Why You Should Never Pay for a Premium Online Subscription

Source 
Author 
Coverage Type 

To the average user, free media sites such as Hulu, YouSendIt, Rhapsody and others operate on the same business model as a corner crack dealer: Take a taste for free. When you need more, you'll pay.

After hooking millions of U.S. users, Hulu, for example, recently unveiled a $9.99/month Hulu Plus service in hopes of converting its free user base into paying customers who want more and newer content. Free photo sharing site Flickr offers unlimited uploads and storage in an upgraded pro account for an annual fee. Free online streaming music services such as Spotify (in Europe and supposedly soon in the U.S.) and Pandora offer commercial-free play or mobile downloads as premium services in hopes of increasing subscriptions.

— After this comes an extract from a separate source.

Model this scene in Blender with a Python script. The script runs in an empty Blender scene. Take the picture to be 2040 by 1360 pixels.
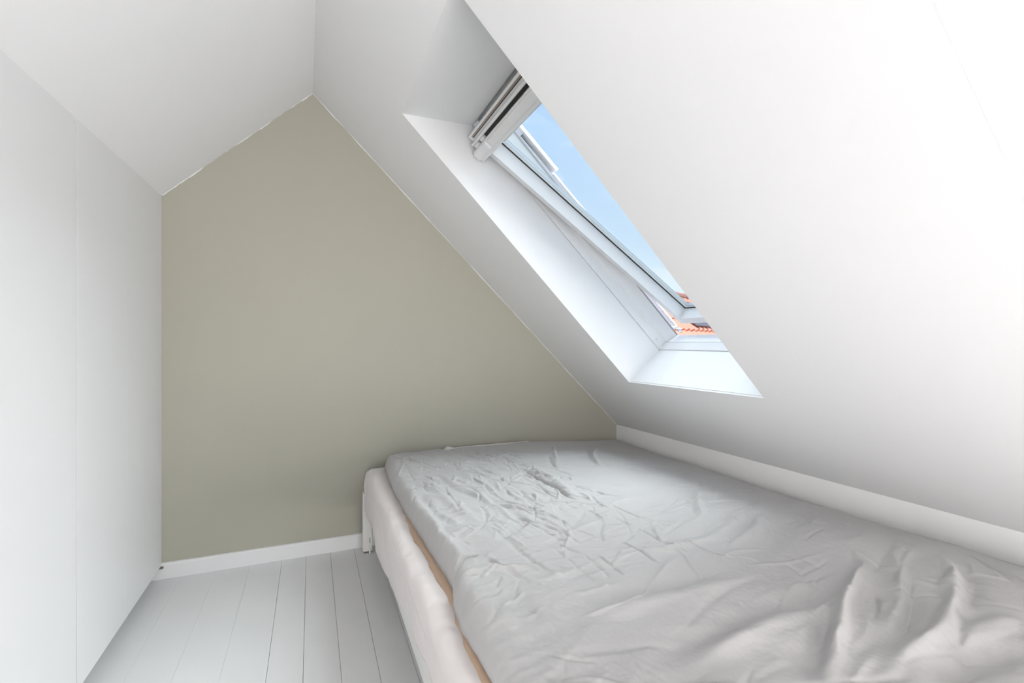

But the assumptions most people have about the freemium model are wrong, say some of the most successful service providers. They're not dependent on your premium bucks. "It's not the goal," Pandora founder Tim Westergren tells Fast Company. "We're fundamentally believers in free. The subscription business is growing nicely, but it's not the cornerstone of our business. It's not that we are trying to push people into subscription, or cripple our free service. That's not our strategy." Instead, Westergren is focused on one thing: expanding market share. It seems to be working.